Se resiente de igual modo el precepto del respeto a la dignidad humana cuando medios y reporteros extienden un trato denigrante, violento o indiferente a los derechos fundamentales de las personas que eventualmente protagonizan hechos criminales o situaciones infortunadas.
El frágil balance entre lo público y lo privado —ámbito de derechos protegidos por la ley— es desajustado en las arbitrarias invasiones a la intimidad de los ciudadanos por parte de medios amarillistas y periodistas amantes del escándalo.
A cualquier precio se busca y se obtiene una noticia, una "exclusiva", sin importar qué tan mal parado resulte el honor profesional de algunos periodistas y la seriedad de ciertos medios. El periodismo, en oposición a la política, es un arte en el que el fin nunca justifica los medios. Por ello es que no se puede menos que abominar de recursos como el engaño, el empleo de información privilegiada, el soborno, el acoso a la fuente, el encubrimiento de la identidad del periodista y el uso de instrumentos para la captura ilegal de información (cámaras y micrófonos ocultos, webcams furtivas y otros pertrechos).
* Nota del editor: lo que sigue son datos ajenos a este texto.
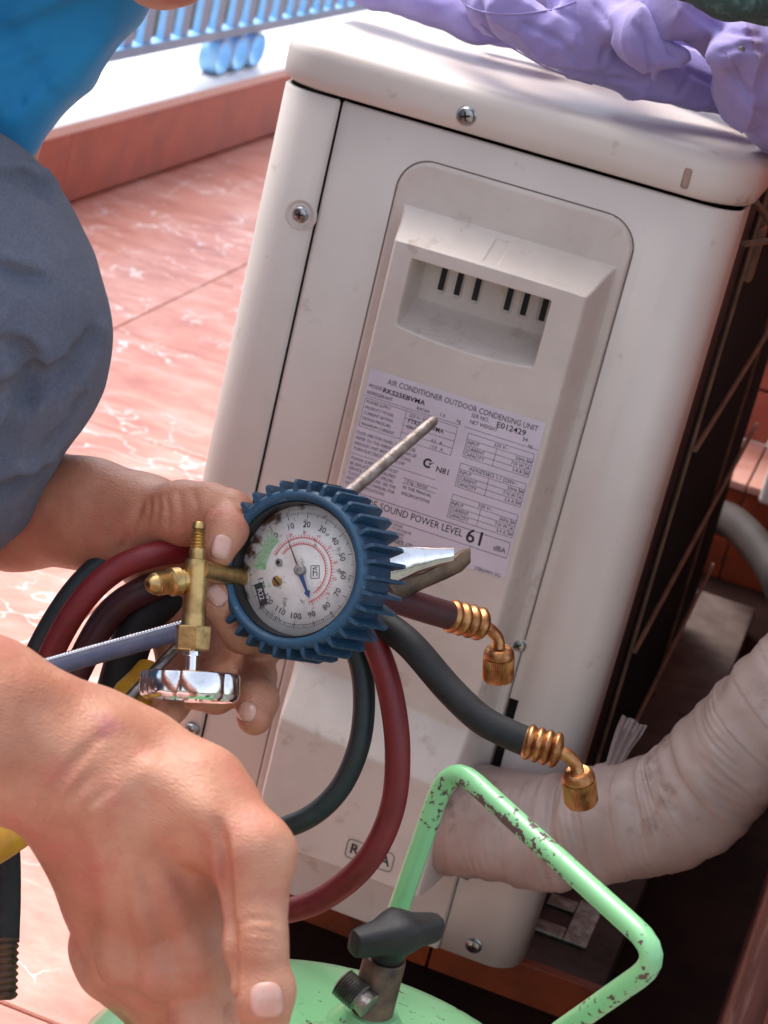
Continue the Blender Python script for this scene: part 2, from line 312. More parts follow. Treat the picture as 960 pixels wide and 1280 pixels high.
# ------------------------------------------------------------------ signed-distance modelling
def sminf(a, b, k):
    h = np.clip(.5 + .5 * (b - a) / k, 0, 1); return b + (a - b) * h - k * h * (1 - h)
def cone_d(p, a, b, ra, rb, fl=None):
    a = np.asarray(a, float); b = np.asarray(b, float); ab = b - a; L2 = ab @ ab + 1e-12
    q = p - a; t = np.clip((q @ ab) / L2, 0, 1); d = q - t[..., None] * ab
    if fl is not None:
        axv, s_ = fl; axv = nrm(axv); comp = d @ axv; d = d + np.multiply.outer(comp * (s_ - 1), axv)
    return np.sqrt((d * d).sum(-1)) - (ra + (rb - ra) * t)
class Sdf:
    """union of tapered capsules with a smooth blend; 'cut' capsules carve grooves"""
    def __init__(s, k): s.pr = []; s.cut = []; s.k = k; s.disp = None
    def cap(s, a, b, ra, rb=None, k=None, fl=None): s.pr.append((np.array(a, float), np.array(b, float), ra, rb if rb is not None else ra, k or s.k, fl)); return s
    def chain(s, pts, rad, k=None, fl=None):
        for i in range(len(pts) - 1): s.cap(pts[i], pts[i + 1], rad[i], rad[i + 1], k, fl)
        return s
    def groove(s, pts, r, k):
        for i in range(len(pts) - 1): s.cut.append((np.array(pts[i], float), np.array(pts[i + 1], float), r, r, k, None))
    def ev(s, p):
        d = np.full(p.shape[:-1], 1.0)
        for a, b, ra, rb, k, fl in s.pr: d = sminf(d, cone_d(p, a, b, ra, rb, fl), k)
        if s.disp: d = d + s.disp(p, d)
        for a, b, ra, rb, k, fl in s.cut: d = -sminf(-d, cone_d(p, a, b, ra, rb), k)
        return d
    def hit(s, x, y, d0=.5, d1=1.6):
        v = ray(x, y); t = d0
        for _ in range(80):
            q = CAM + t * v; e = float(s.ev(q[None])[0]); t += e * .8
            if abs(e) < 2e-4 or t > d1: break
        return CAM + t * v
    def mesh(s, vox, lo=None, hi=None, clip=None):
        m_ = .02
        if lo is None:
            lo = np.min([np.minimum(q[0], q[1]) - max(q[2], q[3]) for q in s.pr], 0) - m_
            hi = np.max([np.maximum(q[0], q[1]) + max(q[2], q[3]) for q in s.pr], 0) + m_
        lo = np.array(lo, float); hi = np.array(hi, float); nn = np.ceil((hi - lo) / vox).astype(int) + 1
        A = np.full(nn, .05, np.float32)
        ax = [lo[i] + vox * np.arange(nn[i]) for i in range(3)]
        def local(a, b, r, pad):
            l = np.minimum(a, b) - r - pad; h = np.maximum(a, b) + r + pad
            i0 = np.clip(np.floor((l - lo) / vox).astype(int), 0, nn); i1 = np.clip(np.ceil((h - lo) / vox).astype(int) + 1, 0, nn)
            if np.any(i1 <= i0): return None
            sl_ = tuple(slice(i0[i], i1[i]) for i in range(3))
            g = np.stack(np.meshgrid(*[ax[i][sl_[i]] for i in range(3)], indexing='ij'), -1); return sl_, g
        for a, b, ra, rb, k, fl in s.pr:
            e = local(a, b, max(ra, rb) * (1 if fl is None else max(1, 1 / fl[1])), k + .008)
            if e is None: continue
            sl_, g = e; A[sl_] = sminf(A[sl_], cone_d(g, a, b, ra, rb, fl), k)
        if s.disp:
            step = max(1, 4000000 // (nn[1] * nn[2]))
            for i in range(0, nn[0], step):
                sub = A[i:i + step]; near = np.abs(sub) < .02
                if not near.any(): continue
                idx = np.argwhere(near); pp = lo + (idx + [i, 0, 0]) * vox
                sub[near] += s.disp(pp, sub[near]).astype(np.float32)
        for a, b, ra, rb, k, fl in s.cut:
            e = local(a, b, max(ra, rb), k + .008)
            if e is None: continue
            sl_, g = e; A[sl_] = -sminf(-A[sl_], cone_d(g, a, b, ra, rb), k)
        A = np.clip(A, -.05, .05)
        A[0] = A[-1] = .05; A[:, 0] = A[:, -1] = .05; A[:, :, 0] = A[:, :, -1] = .05
        gr = openvdb.FloatGrid(.05); gr.copyFromArray(A); V, Q = gr.convertToQuads(0.0)
        return V * vox + lo, Q
def quads_obj(name, parts, m, par=None, smooth_it=2):
    vs_ = []; fs = []; n = 0
    for V, Q in parts: vs_.append(V); fs.append(Q + n); n += len(V)
    V = np.vstack(vs_).astype(float); F = np.vstack(fs).astype(int)
    for _ in range(smooth_it):          # light laplacian smoothing of voxel steps
        S = np.zeros_like(V); c = np.zeros(len(V))
        for i in range(4):
            a = F[:, i]; b = F[:, (i + 1) % 4]
            for q in range(3): S[:, q] += np.bincount(a, V[b, q], len(V)) + np.bincount(b, V[a, q], len(V))
            c += np.bincount(a, minlength=len(V)) + np.bincount(b, minlength=len(V))
        V = V * .45 + (S / np.maximum(c, 1)[:, None]) * .55
    me = bpy.data.meshes.new(name); me.vertices.add(len(V)); me.vertices.foreach_set('co', V.ravel())
    me.loops.add(F.size); me.loops.foreach_set('vertex_index', F.ravel())
    me.polygons.add(len(F)); me.polygons.foreach_set('loop_start', np.arange(0, F.size, 4)); me.polygons.foreach_set('loop_total', np.full(len(F), 4))
    me.polygons.foreach_set('use_smooth', np.ones(len(F), bool)); me.update(calc_edges=True); me.validate()
    # outward normals: signed volume
    a, b, c_, d_ = V[F[:, 0]], V[F[:, 1]], V[F[:, 2]], V[F[:, 3]]
    vol = (np.einsum('ij,ij->i', a, np.cross(b, c_)) + np.einsum('ij,ij->i', a, np.cross(c_, d_))).sum()
    if vol < 0: me.flip_normals()
    me.materials.append(m); o = bpy.data.objects.new(name, me); COL.objects.link(o)
    if par is not None: parent(o, par)
    return o
def wob(p, f, s=0):
    x, y, z = p[..., 0] * f, p[..., 1] * f, p[..., 2] * f
    return np.sin(x + 1.7 * np.sin(y * .9 + s) + s) * np.cos(y * 1.1 + 1.3 * np.sin(z * 1.2 + 2 * s)) + .5 * np.sin(z * 1.9 + x * .7 + 1.1 * np.sin(y * 1.6) + 3 * s)


# ================================================================== THE SETTING
mb = MB(); mb.add([(-120, -60, -3.2), (60, -60, -3.2), (60, 160, -3.2), (-120, 160, -3.2)], [(0, 1, 2, 3)], False)
tag(mb.build('ground', mat('earth', (.13, .12, .09), .9, c2=(.07, .08, .045), sc2=.6, bump=.5, bsc=3)), kind='structure')
mb = MB(); mb.box((-1.07, -2.3, -.16), (1.4, 4.25, -.004))
floor = tag(mb.build('floor', M['grout']), 'terracotta balcony floor laid in large glossy tiles', kind='structure')
# one tile mesh, shared
T = .333; g = .0012; c = .0012
def tile_mesh(a, b):
    t = MB(); V = []
    for z, i in ((-.006, 0), (-c, 0), (0, c)):
        V += [(g + i, g + i, z), (a - g - i, g + i, z), (a - g - i, b - g - i, z), (g + i, b - g - i, z)]
    F = [(8, 9, 10, 11)]
    for l in (0, 4):
        for k in range(4): F.append((l + k, l + (k + 1) % 4, l + 4 + (k + 1) % 4, l + 4 + k))
    return t.add(V, F, False)
first = None
for i in range(4):
    for j in range(-7, 12):
        x = -.870 + T * i; y = .187 + T * j
        if first is None: first = tile_mesh(T, T).build('tile', M['tile'], floor, auto=0); o = first
        else: o = first.copy(); COL.objects.link(o)
        o.location = (x, y, 0)
# low parapet with marble coping
PX = -.839
par = empty('parapet_wall', (PX - .1, 1.2, 0), 'low terracotta faced parapet with white marble coping along the floor edge', 'wall')
mb = MB(); mb.box((PX - .21, -2.3, -.003), (PX - .008, 4.25, .118)); mb.build('wall_core', M['grout'], par)
fm = None
for j in range(-2, 3):
    if fm is None:
        q = MB(); q.rbox((PX - .008, .0005, .006), (PX, 1.2995, .1175), .0008); fm = q.build('facing_tile', M['facing'], par, auto=0); o = fm
    else: o = fm.copy(); COL.objects.link(o)
    o.location = (0, .35 + 1.3 * j, 0)
fm = None
for j in range(9):
    if fm is None:
        q = MB(); q.rbox((PX - .225, .001, .118), (PX + .006, .729, .134), .002); fm = q.build('coping_slab', M['coping'], par, auto=0); o = fm
    else: o = fm.copy(); COL.objects.link(o)
    o.location = (0, -2.3 + .73 * j, 0)
# blue railing on the coping
RX = -.885
rz = P(300, 36, 'X', RX)[2]; print('rail z', rz)
rail = empty('railing', (RX, 2.4, .134), 'light blue steel railing with scroll feet on the white coping', 'railing')
mb = MB(); mb.rbox((RX - .012, -2.2, rz - .009), (RX + .012, 4.2, rz + .009), .002); mb.build('bottom_rail', M['bluepaint'], rail)
mb = MB(); mb.rbox((RX - .02, -2.2, rz + .62), (RX + .02, 4.2, rz + .65), .003); mb.build('top_rail', M['bluepaint'], rail)
y0 = P(249, 40, 'X', RX)[1]; pitch = (P(364, 20, 'X', RX)[1] - y0) / 3; first = None
for k in range(-22, 16):
    for dy, wd in ((0, .036), (.052, .032)):
        y = y0 + pitch * (k + dy / .11)
        if not (-2.1 < y < 4.15): continue
        if first is None:
            q = MB(); q.box((RX - .006, -wd / 2, rz + .009), (RX + .006, wd / 2, rz + .62)); first = q.build('bar', M['bluepaint'], rail, auto=0); o = first
        else: o = first.copy(); COL.objects.link(o)
        o.location = (0, y, 0)
ry = P(292, 60, 'X', RX)[1]; hh = (rz - .009 - .134) / 2; first = None
for base in (ry, ry + 1.35, ry - 1.35, ry - 2.7):
    for dy in (-.085, 0, .085):
        if first is None:
            q = MB(); V = []; n = 28
            for k in range(n):
                a = 2 * math.pi * k / n
                for r in (1, .86):
                    for x in (-.016, .016): V.append((RX + x, math.cos(a) * .042 * r, .134 + hh + math.sin(a) * hh * r))
            F = []
            for k in range(n):
                A = 4 * k; B = 4 * ((k + 1) % n)
                F += [(A, B, B + 1, A + 1), (A + 2, A + 3, B + 3, B + 2), (A, A + 2, B + 2, B), (A + 1, B + 1, B + 3, A + 3)]
            q.add(V, F); first = q.build('scroll_ring', M['bluepaint'], rail); o = first
        else: o = first.copy(); COL.objects.link(o)
        o.location = (0, base + dy, 0)
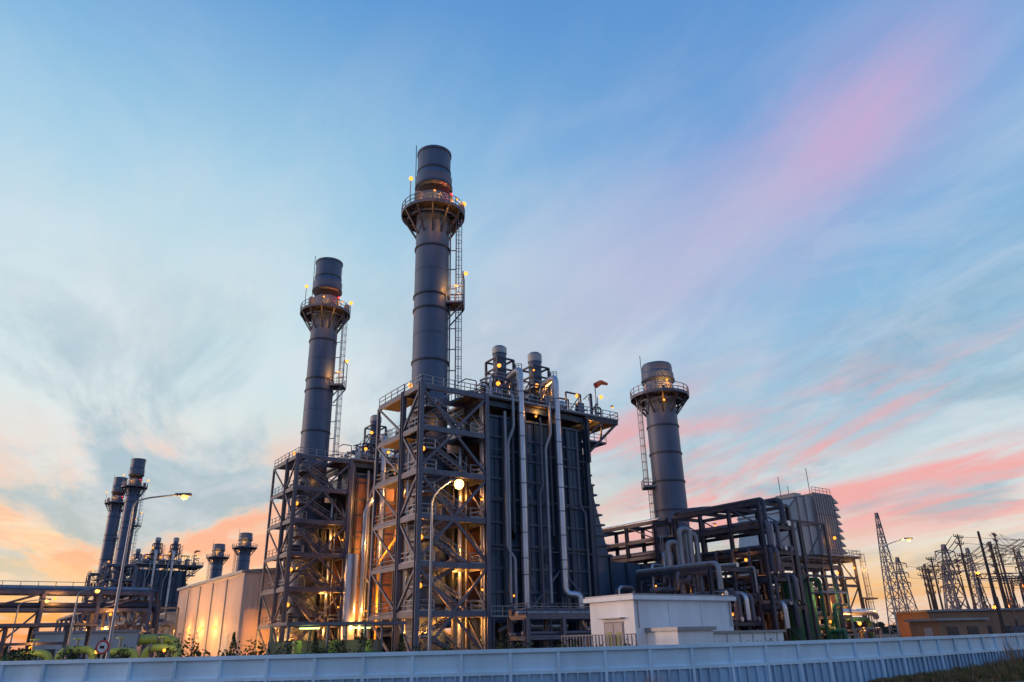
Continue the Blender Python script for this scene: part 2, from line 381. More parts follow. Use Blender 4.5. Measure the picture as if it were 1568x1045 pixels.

El principio de la presunción de inocencia es la primera víctima de los excesos del llamado periodismo de denuncia. Periodistas que se autoimponen de las funciones de policías, alguaciles y carceleros, atropellan los beneficios procesales de los individuos sometidos a juicio e incluso se arrogan la potestad de declarar culpabilidad y dictar sentencia.
La tentación amarillista es incontenible a la hora de cubrir tragedias accidentales, catástrofes naturales o simples espectáculos de la miseria social. Las personas involucradas se convierten en objetos sin derechos ni dolientes para una jauría creciente de periodistas y medios con ávida pasión por el morbo.
El discurso de la violencia, o el culto de ésta, se ha apoderado de la función informativa. Los noticieros nacionales y locales de televisión abren sus emisiones con hechos de ralea policial, mientras los portavoces alternativos y las noticias que recogen acontecimientos edificantes son discriminados, desplazados.
Libertad autocrítica
Hace poco se conmemoró una década de la Declaración de Windhoek, manifiesto que sirvió a la Unesco para instituir el 3 de mayo como Día Mundial de la Libertad de Prensa. Sigamos celebrando esa novísima efemérides con ganas de mostrarle al planeta el sacrificio que muchos periodistas hacen en nombre del derecho a la información. Pero guardemos un momento, al menos, para pensar también en las bajas que los informadores causamos entre quienes, por cierto, ni siquiera son nuestros adversarios declarados: el testigo tantas veces acosado, el funcionario señalado injustamente, el público irrespetado en sus derechos más sustantivos.
Nos duele mucho la lista larga y trágica de periodistas asesinados o ilegalmente encarcelados, y de medios de comunicación censurados, clausurados o hasta dinamitados. ¿Y qué tal si sumamos, por puro ejercicio autocrítico nada más, las víctimas de las noticias "montadas", los presos inocentes que ayudamos a mantener entre rejas por acción u omisión, las reputaciones acribilladas por columnistas vengativos, las verdades inmoladas a costa de la autocensura, los abusos mediáticos cometidos por órdenes del rating? Se adivina una lista mucho más dramática que las estadísticas publicadas cada 3 de mayo por Reporteros sin Fronteras y las oficinas de comunicación de la Unesco.
El parte de guerra no resulta negativo sólo para la libertad de infomación. Obviar esta verdad nos pondría irónicamente en el lugar que ocupan esos a quienes tanto combatimos por sus mentiras y su hipocresía.